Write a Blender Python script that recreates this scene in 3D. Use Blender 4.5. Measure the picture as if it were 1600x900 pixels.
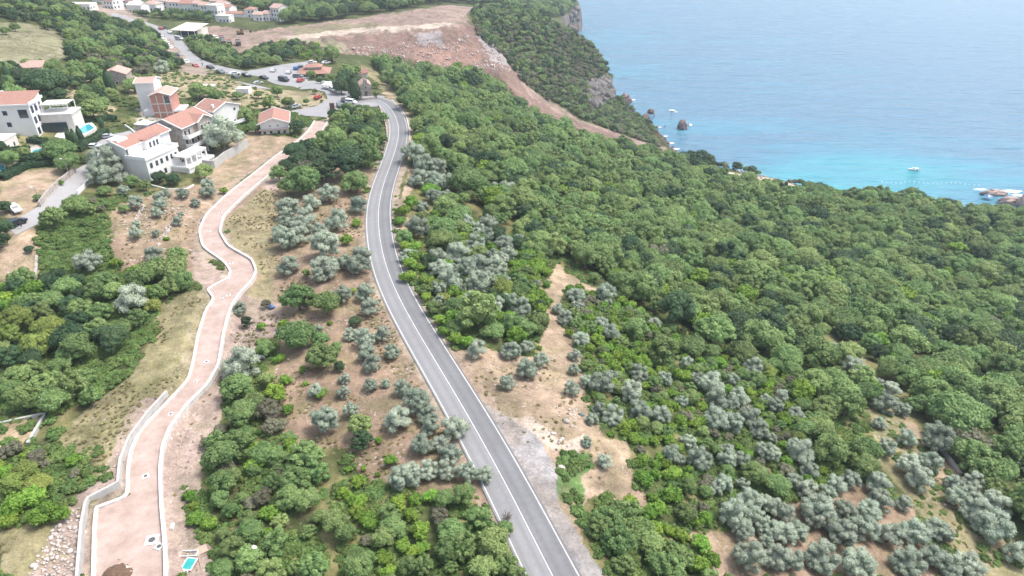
import bpy, bmesh, math, random
import numpy as np
from mathutils import Vector, Matrix
random.seed(7); RNG = np.random.default_rng(7)
R = math.radians
for o in list(bpy.data.objects): bpy.data.objects.remove(o)
SC = bpy.context.scene
COL = SC.collection
# ------------------------------------------------------------------ camera
CAMH, PITCH, F = 76.0, 30.0, 1067.0
cam = bpy.data.cameras.new('camera'); cam.sensor_width = 36; cam.lens = 36*F/1600
cam.clip_start = 1; cam.clip_end = 12000
camo = bpy.data.objects.new('camera', cam); COL.objects.link(camo)
camo.location = (0, 0, CAMH); camo.rotation_euler = (R(90-PITCH), 0, 0)
SC.camera = camo
# ------------------------------------------------------------------ sky and sun
SUN_EL, SUN_AZ = 62, 72          # degrees above horizon; degrees clockwise from +Y (view direction)
w = bpy.data.worlds.new('World'); SC.world = w; w.use_nodes = True
nt = w.node_tree; nt.nodes.clear()
sky = nt.nodes.new('ShaderNodeTexSky'); sky.sky_type = 'NISHITA'; sky.sun_disc = False
sky.sun_elevation = R(SUN_EL); sky.sun_rotation = R(SUN_AZ)
sky.air_density = 1.0; sky.dust_density = 3.5; sky.ozone_density = 1.0; sky.altitude = 150
bg = nt.nodes.new('ShaderNodeBackground'); bg.inputs[1].default_value = 0.15
wo = nt.nodes.new('ShaderNodeOutputWorld')
hs = nt.nodes.new('ShaderNodeHueSaturation'); hs.inputs['Saturation'].default_value = .62; nt.links.new(sky.outputs[0], hs.inputs['Color']); nt.links.new(hs.outputs[0], bg.inputs[0]); nt.links.new(bg.outputs[0], wo.inputs[0])
sun = bpy.data.lights.new('sun', 'SUN'); sun.energy = 1.7; sun.angle = R(18); sun.color = (1, .955, .89)
suno = bpy.data.objects.new('sun', sun); COL.objects.link(suno)
sd = Vector((math.sin(R(SUN_AZ))*math.cos(R(SUN_EL)), math.cos(R(SUN_AZ))*math.cos(R(SUN_EL)), math.sin(R(SUN_EL))))
suno.rotation_euler = sd.to_track_quat('Z', 'Y').to_euler(); suno.location = (0, 0, 300)
SC.view_settings.view_transform = 'Standard'; SC.view_settings.look = 'None'
SC.view_settings.exposure = 1.08; SC.view_settings.gamma = 1
SC.view_settings.use_curve_mapping = False
SEA = -78.0
# ------------------------------------------------------------------ projection helpers (photo pixel <-> place)
SP, CP = math.sin(R(PITCH)), math.cos(R(PITCH))
def ray(px, py):
    u = (np.asarray(px, float)-800)/F; v = (np.asarray(py, float)-450)/F
    return u, CP-v*SP, -(SP+v*CP)
def at_h(px, py, h):
    a, b, c = ray(px, py); t = (CAMH-h)/(-c); return a*t, b*t, t
def project(x, y, z):
    dz = z-CAMH; f = y*CP-dz*SP; up = y*SP+dz*CP
    return 800+F*x/f, 450-F*up/f, f
# ------------------------------------------------------------------ terrain height
CT = '''850 890 0;780 770 0;705 650 0;640 540 0;600 430 0;590 330 0;610 240 0;620 190 0;600 160 0;500 500 -1;450 350 -.5;500 800 -1
600 850 -1;400 650 -1.5;200 850 0;300 600 0;370 430 0;330 340 .5;420 260 1;480 210 .5;510 180 0;50 880 2;60 700 0;100 560 -1;60 450 0
150 380 2;250 340 2;30 350 6;60 290 7;180 250 5;230 280 2;300 280 2;40 215 9;150 220 7;200 200 7;270 235 3;345 200 3;430 210 1.5
250 170 6;100 150 13;0 150 16;0 50 22;0 0 28;100 70 18;200 60 8;220 110 7;150 30 12;240 50 3;290 45 2;285 95 3;330 105 3;400 115 2
470 125 1;540 155 0;330 15 4;420 25 2;200 5 8;110 10 14;400 60 0;350 70 1;500 50 -1;600 45 0;700 38 0;720 19 2;640 26 1;560 35 0
540 85 -4;620 120 -14;700 130 -20;770 120 -24;780 90 -12;730 60 -4;820 150 -36;880 185 -50;1000 225 -66;1040 235 -76;760 26 -6;840 46 -12
900 64 -28;945 98 -47;850 100 -30;930 130 -56;900 150 -50;860 150 -44;950 175 -70;1000 190 -72;1020 215 -76;500 8 0;600 5 -5;700 5 -15
800 8 -30;860 8 -45;1000 300 -40;1000 240 -55;850 250 -25;850 200 -32;700 180 -8;700 250 -3;700 350 -4;650 150 -6;750 420 -5;860 420 -9
900 350 -22;1100 400 -30;1200 330 -48;1300 400 -42;1500 400 -52;1600 430 -54;900 600 -3;870 500 -5;1000 550 -10;1200 550 -20
1400 550 -30;1600 600 -32;1000 800 -5;920 680 -1;1200 750 -11;1400 800 -16;1600 800 -20;1600 890 -20;1100 890 -7;900 880 -.3
1110 258 -71;1180 272 -69;1250 290 -66;1350 302 -66;1450 320 -66;1540 330 -68;1700 350 -70;1900 700 -45;1900 1100 -28;1800 450 -62'''
pts = []
for ln in CT.replace('\n', ';').split(';'):
    a, b, h = map(float, ln.split()); x, y, t = at_h(a, b, h); pts.append((x, y, h))
for p in [(-100, 20, 1), (0, 20, 0), (100, 20, -10), (250, 60, -34), (-250, 80, 12), (-450, 500, 40), (-500, 200, 40), (-200, 1000, 30), (-500, 1000, 60), (0, 1050, -20)]:
    pts.append(p)
pts = np.array(pts)
def tps_fit(P, lam=60.0):
    n = len(P); d = np.hypot(P[:, None, 0]-P[None, :, 0], P[:, None, 1]-P[None, :, 1])/100
    K = np.where(d > 0, d*d*np.log(np.maximum(d, 1e-9)), 0)+np.eye(n)*lam*1e-4
    Q = np.c_[np.ones(n), P[:, 0]/100, P[:, 1]/100]
    A = np.zeros((n+3, n+3)); A[:n, :n] = K; A[:n, n:] = Q; A[n:, :n] = Q.T
    return np.linalg.solve(A, np.r_[P[:, 2], 0, 0, 0])
TW = tps_fit(pts)
def tps(x, y):
    out = np.empty(x.shape); n = len(pts)
    for i in range(0, len(x), 40000):
        d2 = ((x[i:i+40000, None]-pts[None, :, 0])**2+(y[i:i+40000, None]-pts[None, :, 1])**2)*1e-4
        out[i:i+40000] = (.5*d2*np.log(np.maximum(d2, 1e-12)))@TW[:n]+TW[n]+TW[n+1]*x[i:i+40000]/100+TW[n+2]*y[i:i+40000]/100
    return out
GS = 1.5; GX0, GX1, GY0, GY1 = -560, 620, 10, 1150
gx = np.arange(GX0, GX1, GS); gy = np.arange(GY0, GY1, GS)
XX, YY = np.meshgrid(gx, gy)
cgx = np.arange(GX0, GX1+6, 6.); cgy = np.arange(GY0, GY1+6, 6.)
cX, cY = np.meshgrid(cgx, cgy); cH = tps(cX.ravel(), cY.ravel()).reshape(cX.shape)
def bil(G, x0, y0, s, x, y):
    fx = np.clip((x-x0)/s, 0, G.shape[1]-1.001); fy = np.clip((y-y0)/s, 0, G.shape[0]-1.001)
    i = fx.astype(int); j = fy.astype(int); a = fx-i; b = fy-j
    return (G[j, i]*(1-a)+G[j, i+1]*a)*(1-b)+(G[j+1, i]*(1-a)+G[j+1, i+1]*a)*b
HG = np.clip(bil(cH, GX0, GY0, 6., XX, YY), -77, 90)
def vnoise(x, y, s, seed=0):
    x = x/s; y = y/s; i = np.floor(x).astype(np.int64); j = np.floor(y).astype(np.int64); a = x-i; b = y-j
    a = a*a*(3-2*a); b = b*b*(3-2*b)
    def h(i, j):
        n = (i*374761393+j*668265263+seed*1442695041) & 0xffffffff
        n = ((n ^ (n >> 13))*1274126177) & 0xffffffff
        return ((n ^ (n >> 16)) & 0xffff)/32767.5-1
    return (h(i, j)*(1-a)+h(i+1, j)*a)*(1-b)+(h(i, j+1)*(1-a)+h(i+1, j+1)*a)*b
def fbm(x, y, s, seed=0, o=3):
    r = 0; w_ = 1; t = 0
    for k in range(o): r = r+w_*vnoise(x, y, s/2**k, seed+k*17); t += w_; w_ *= .5
    return r/t
def Hq(x, y): return bil(HG, GX0, GY0, GS, np.asarray(x, float), np.asarray(y, float))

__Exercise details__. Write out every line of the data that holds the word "scene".

__Full response__.
Write a Blender Python script that recreates this scene in 3D. Use Blender 4.5. Measure the picture as if it were 1600x900 pixels.
SC = bpy.context.scene